[Biopython-dev] Quality scores (and per-letter-annotation) in a SeqRecord?

Peter biopython at maubp.freeserve.co.uk
Sat Feb 21 18:50:15 UTC 2009


On Fri, Feb 20, 2009 at 11:19 PM, Brad Chapman <chapmanb at 50mail.com> wrote:
> Hi all;
> Good points on this debate so far. What do you all think about a
> hybrid approach where the .quality attribute is a dictionary? The
> keys would be the quality type ("phred", "solexa"...) and the values
> would be a list or string the same length as the sequence.

I was actually thinking about adding a per_letter_annotations (or
using Brad's suggested name per_symbol_annotations) dictionary which
could hold phred qualities, solexa qualities, secondary structure,
atomic coordinates - any python sequence (e.g. string, list or tuple)
with a length matching the sequence.  This would cover all the use
cases I have come up with, and we can implement SeqRecord slicing
which would also slice everything in the per_letter_annotations
dictionary.

Note that the per_letter_annotations dictionary could actually be a
simple subclass of the python dictionary that only allows you to add
elements with the appropriate length - this would prevent simple
abuses/accidental errors.

> For slicing, all of the quality dictionary values would be sliced
> identically to the sequence itself. For BioSQL storage the quality
> items would go in as annotations with names as a concatenation
> of the attribute and type ("quality_phred").
>
> Treating these specially on the BioSQL in/out is a little hack-y,
> but quality is likely important enough to not bury it.
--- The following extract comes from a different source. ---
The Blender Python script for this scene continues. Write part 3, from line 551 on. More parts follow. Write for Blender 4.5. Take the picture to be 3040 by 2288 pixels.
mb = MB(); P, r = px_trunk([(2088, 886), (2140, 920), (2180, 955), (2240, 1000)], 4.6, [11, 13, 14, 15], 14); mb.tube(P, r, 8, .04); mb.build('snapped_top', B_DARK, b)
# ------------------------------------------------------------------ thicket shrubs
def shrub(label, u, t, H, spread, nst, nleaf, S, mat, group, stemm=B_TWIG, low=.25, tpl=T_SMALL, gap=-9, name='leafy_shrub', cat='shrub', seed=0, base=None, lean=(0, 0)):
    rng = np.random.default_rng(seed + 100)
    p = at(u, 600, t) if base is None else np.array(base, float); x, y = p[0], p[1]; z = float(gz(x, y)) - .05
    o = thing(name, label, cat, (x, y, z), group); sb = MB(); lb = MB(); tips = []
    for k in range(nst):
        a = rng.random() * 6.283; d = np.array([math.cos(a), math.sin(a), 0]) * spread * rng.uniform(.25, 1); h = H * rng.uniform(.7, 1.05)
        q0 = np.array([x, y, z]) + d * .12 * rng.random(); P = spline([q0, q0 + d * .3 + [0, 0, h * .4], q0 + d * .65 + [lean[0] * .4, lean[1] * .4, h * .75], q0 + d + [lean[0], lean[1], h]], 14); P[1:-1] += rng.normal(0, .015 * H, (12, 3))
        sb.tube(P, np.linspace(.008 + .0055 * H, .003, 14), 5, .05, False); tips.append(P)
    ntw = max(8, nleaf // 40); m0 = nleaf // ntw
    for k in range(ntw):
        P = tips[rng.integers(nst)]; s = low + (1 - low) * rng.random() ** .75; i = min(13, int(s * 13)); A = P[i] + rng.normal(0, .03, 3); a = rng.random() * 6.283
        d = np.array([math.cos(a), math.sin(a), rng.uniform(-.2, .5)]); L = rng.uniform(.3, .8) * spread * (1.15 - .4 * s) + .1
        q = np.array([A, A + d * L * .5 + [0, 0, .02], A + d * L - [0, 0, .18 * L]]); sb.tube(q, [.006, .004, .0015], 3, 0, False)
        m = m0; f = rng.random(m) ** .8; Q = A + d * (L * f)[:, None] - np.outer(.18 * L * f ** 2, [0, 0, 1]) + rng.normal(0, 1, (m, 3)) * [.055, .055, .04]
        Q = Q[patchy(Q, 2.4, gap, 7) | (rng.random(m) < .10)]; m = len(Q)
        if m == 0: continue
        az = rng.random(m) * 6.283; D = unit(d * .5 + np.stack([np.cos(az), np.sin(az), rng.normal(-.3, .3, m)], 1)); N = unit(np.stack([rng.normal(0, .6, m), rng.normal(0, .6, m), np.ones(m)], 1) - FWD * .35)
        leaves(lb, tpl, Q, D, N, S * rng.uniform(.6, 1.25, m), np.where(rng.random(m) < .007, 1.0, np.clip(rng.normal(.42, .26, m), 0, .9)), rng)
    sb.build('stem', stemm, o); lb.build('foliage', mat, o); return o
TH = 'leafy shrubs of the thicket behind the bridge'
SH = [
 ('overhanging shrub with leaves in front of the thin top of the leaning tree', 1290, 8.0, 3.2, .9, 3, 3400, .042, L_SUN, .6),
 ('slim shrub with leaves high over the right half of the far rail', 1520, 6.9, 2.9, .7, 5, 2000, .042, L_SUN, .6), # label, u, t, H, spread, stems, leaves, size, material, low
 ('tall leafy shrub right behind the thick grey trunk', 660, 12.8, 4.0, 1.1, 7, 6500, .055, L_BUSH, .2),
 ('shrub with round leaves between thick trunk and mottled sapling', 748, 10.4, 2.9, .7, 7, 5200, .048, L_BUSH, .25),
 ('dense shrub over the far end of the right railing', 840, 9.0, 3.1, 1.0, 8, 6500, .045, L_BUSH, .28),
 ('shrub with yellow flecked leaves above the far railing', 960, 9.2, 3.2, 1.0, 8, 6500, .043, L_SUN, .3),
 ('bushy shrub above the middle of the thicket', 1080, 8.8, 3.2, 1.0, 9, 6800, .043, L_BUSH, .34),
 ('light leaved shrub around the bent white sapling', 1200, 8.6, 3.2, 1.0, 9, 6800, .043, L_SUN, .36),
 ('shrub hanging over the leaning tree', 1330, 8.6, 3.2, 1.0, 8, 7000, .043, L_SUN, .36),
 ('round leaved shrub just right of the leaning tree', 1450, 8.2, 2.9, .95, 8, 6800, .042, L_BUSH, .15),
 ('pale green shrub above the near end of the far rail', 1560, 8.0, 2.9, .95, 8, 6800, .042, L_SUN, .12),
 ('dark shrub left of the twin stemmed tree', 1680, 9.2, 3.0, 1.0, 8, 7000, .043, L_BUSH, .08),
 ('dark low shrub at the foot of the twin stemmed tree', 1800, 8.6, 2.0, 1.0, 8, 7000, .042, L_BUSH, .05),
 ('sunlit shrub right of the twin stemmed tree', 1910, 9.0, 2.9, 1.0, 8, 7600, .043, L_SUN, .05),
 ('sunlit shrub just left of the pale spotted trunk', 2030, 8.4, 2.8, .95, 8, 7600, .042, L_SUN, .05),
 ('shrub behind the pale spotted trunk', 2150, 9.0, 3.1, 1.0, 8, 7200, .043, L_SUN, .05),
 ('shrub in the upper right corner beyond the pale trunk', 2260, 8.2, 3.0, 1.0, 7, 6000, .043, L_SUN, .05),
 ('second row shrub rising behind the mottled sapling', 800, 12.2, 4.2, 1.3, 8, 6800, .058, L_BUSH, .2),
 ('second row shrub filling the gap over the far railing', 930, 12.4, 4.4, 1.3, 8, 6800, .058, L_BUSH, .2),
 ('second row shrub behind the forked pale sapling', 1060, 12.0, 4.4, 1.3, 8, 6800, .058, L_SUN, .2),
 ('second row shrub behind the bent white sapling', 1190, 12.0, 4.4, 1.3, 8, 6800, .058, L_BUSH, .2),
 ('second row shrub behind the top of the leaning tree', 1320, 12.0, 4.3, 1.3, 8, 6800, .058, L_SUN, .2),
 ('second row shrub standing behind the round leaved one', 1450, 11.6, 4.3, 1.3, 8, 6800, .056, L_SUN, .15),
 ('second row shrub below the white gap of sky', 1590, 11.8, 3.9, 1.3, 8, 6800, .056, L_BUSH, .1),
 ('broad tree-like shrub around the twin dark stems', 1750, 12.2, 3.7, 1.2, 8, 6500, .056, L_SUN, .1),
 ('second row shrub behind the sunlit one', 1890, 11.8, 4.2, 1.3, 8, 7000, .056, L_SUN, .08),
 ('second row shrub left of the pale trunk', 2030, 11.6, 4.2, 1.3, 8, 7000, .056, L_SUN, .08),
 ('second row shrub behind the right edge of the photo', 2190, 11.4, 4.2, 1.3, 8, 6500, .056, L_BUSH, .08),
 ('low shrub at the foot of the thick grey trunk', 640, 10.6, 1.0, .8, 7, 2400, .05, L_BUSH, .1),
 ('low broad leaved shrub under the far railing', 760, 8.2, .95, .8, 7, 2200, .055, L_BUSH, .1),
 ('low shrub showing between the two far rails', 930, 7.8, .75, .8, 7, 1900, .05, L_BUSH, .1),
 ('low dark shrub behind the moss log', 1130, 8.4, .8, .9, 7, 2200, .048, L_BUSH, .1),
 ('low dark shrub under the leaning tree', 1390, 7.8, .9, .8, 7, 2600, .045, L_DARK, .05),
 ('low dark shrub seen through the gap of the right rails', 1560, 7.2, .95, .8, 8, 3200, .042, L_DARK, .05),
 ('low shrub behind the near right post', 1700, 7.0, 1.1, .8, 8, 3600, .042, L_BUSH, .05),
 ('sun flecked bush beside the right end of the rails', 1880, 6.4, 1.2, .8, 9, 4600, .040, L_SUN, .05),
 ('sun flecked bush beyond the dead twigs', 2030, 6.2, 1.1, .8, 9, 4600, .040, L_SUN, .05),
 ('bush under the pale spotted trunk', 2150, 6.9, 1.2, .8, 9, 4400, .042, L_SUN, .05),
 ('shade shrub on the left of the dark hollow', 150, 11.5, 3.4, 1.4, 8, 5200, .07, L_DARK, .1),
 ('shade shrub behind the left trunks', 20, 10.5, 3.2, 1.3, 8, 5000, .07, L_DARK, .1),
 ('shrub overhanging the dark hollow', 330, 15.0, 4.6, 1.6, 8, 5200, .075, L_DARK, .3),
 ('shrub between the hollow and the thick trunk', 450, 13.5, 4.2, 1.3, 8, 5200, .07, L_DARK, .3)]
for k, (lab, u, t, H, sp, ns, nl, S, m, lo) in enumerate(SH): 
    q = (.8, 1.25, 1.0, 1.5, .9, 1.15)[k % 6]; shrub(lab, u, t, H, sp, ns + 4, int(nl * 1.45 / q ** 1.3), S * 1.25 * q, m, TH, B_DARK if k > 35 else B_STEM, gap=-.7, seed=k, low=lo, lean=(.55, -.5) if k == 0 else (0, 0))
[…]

If you are trying to store a sequence-with-quality in BioSQL, then yes
using the existing annotation tables could work - the ontology term
can tell us its a per-letter-annotation rather than a generic
annotation.  The only catch is the current tables only let us store
strings.  We could store each per-letter-annotation entry (e.g. a
single quality score) as a separate table entry (where the rank tells
us the correct order), but bundling them all into a single long table
row might be more efficient.  In the case of PHRED or Solexa scores,
we could even use the FASTQ encoding (but a string "10, 20, 50, ..."
might be more sensible).  This would require some co-ordination with
the other Bio* projects, probably on the BioSQL mailing list.

On the other hand, I don't expect anyone to try and store GB of
sequence+quality data in BioSQL.  For this a custom database design
would be much more efficient (or at least some custom tables).  Here
as Iddo points out, the SeqRecord object may be overkill.

> For Leighton's idea of generalization you could either:
>
> - Derive a heavy-weight SeqRecord class from the base class that
>  added a several additional per-symbol cases.
>
> - Provide a generic per_symbol_annotations attribute that collected
>  these as a dictionary of dictionaries:
>
>  dict(quality = dict(phred = [20, 30]),
>       hydrophobicity = dict(some_predictor = ['some', 'scores'])
>      )
>
> These could map to generic attributes in the same way and follow the
> same slicing rules. After writing this up, I think the second idea
> is better and probably exactly what Leighton was proposing.

I'm not sure if its exactly what Leighton has in mind, but it seems
more complicated to have to do
my_record.per_symbol_annotations["quality"]["phred"] rather than just
my_record.per_symbol_annotations["quality_phred"].  I don't see much
benefit to the extra level of nesting - after all you'll typically
only have one type of quality present.